**GIVEN INSTRUCTION**
Please write out the material that follows, exactly as it stands.

(Extracted data entries)
---
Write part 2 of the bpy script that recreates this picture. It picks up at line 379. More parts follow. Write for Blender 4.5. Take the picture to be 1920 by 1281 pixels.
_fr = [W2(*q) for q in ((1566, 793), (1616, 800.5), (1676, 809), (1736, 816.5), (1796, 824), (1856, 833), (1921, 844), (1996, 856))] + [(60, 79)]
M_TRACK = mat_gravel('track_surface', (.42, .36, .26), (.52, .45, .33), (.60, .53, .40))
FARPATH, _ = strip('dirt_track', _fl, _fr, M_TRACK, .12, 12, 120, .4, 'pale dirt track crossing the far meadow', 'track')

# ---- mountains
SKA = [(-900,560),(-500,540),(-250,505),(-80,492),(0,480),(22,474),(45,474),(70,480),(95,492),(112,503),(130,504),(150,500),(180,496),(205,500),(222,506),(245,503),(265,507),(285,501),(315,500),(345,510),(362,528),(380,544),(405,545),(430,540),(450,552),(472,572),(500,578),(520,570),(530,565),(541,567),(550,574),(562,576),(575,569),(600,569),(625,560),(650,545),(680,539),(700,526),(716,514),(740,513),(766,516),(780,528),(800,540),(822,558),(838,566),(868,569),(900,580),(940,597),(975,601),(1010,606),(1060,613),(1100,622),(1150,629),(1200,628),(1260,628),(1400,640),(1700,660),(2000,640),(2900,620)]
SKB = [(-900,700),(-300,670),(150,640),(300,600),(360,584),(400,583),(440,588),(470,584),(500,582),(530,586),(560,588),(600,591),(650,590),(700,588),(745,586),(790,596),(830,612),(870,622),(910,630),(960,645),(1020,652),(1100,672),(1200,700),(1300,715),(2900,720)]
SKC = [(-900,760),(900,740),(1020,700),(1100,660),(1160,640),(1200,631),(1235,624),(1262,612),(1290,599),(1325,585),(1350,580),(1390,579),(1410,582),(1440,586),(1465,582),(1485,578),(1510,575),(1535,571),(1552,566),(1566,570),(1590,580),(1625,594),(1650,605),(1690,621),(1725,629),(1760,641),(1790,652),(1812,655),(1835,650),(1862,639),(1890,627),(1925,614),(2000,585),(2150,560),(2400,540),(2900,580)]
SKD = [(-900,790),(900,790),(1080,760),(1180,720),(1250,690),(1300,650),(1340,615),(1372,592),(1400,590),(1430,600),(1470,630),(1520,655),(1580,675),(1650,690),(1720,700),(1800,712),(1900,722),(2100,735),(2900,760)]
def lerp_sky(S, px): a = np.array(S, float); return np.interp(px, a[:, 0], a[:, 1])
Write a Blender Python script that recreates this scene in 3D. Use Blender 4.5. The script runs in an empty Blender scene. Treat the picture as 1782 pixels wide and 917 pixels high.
---
**OUTPUT BELOW**
Write part 2 of the bpy script that recreates this picture. It picks up at line 379. More parts follow. Write for Blender 4.5. Take the picture to be 1920 by 1281 pixels.
_fr = [W2(*q) for q in ((1566, 793), (1616, 800.5), (1676, 809), (1736, 816.5), (1796, 824), (1856, 833), (1921, 844), (1996, 856))] + [(60, 79)]
M_TRACK = mat_gravel('track_surface', (.42, .36, .26), (.52, .45, .33), (.60, .53, .40))
FARPATH, _ = strip('dirt_track', _fl, _fr, M_TRACK, .12, 12, 120, .4, 'pale dirt track crossing the far meadow', 'track')

# ---- mountains
SKA = [(-900,560),(-500,540),(-250,505),(-80,492),(0,480),(22,474),(45,474),(70,480),(95,492),(112,503),(130,504),(150,500),(180,496),(205,500),(222,506),(245,503),(265,507),(285,501),(315,500),(345,510),(362,528),(380,544),(405,545),(430,540),(450,552),(472,572),(500,578),(520,570),(530,565),(541,567),(550,574),(562,576),(575,569),(600,569),(625,560),(650,545),(680,539),(700,526),(716,514),(740,513),(766,516),(780,528),(800,540),(822,558),(838,566),(868,569),(900,580),(940,597),(975,601),(1010,606),(1060,613),(1100,622),(1150,629),(1200,628),(1260,628),(1400,640),(1700,660),(2000,640),(2900,620)]
SKB = [(-900,700),(-300,670),(150,640),(300,600),(360,584),(400,583),(440,588),(470,584),(500,582),(530,586),(560,588),(600,591),(650,590),(700,588),(745,586),(790,596),(830,612),(870,622),(910,630),(960,645),(1020,652),(1100,672),(1200,700),(1300,715),(2900,720)]
SKC = [(-900,760),(900,740),(1020,700),(1100,660),(1160,640),(1200,631),(1235,624),(1262,612),(1290,599),(1325,585),(1350,580),(1390,579),(1410,582),(1440,586),(1465,582),(1485,578),(1510,575),(1535,571),(1552,566),(1566,570),(1590,580),(1625,594),(1650,605),(1690,621),(1725,629),(1760,641),(1790,652),(1812,655),(1835,650),(1862,639),(1890,627),(1925,614),(2000,585),(2150,560),(2400,540),(2900,580)]
SKD = [(-900,790),(900,790),(1080,760),(1180,720),(1250,690),(1300,650),(1340,615),(1372,592),(1400,590),(1430,600),(1470,630),(1520,655),(1580,675),(1650,690),(1720,700),(1800,712),(1900,722),(2100,735),(2900,760)]
def lerp_sky(S, px): a = np.array(S, float); return np.interp(px, a[:, 0], a[:, 1])
Write a Blender Python script that recreates this scene in 3D. Use Blender 4.5. The script runs in an empty Blender scene. Treat the picture as 1782 pixels wide and 917 pixels high.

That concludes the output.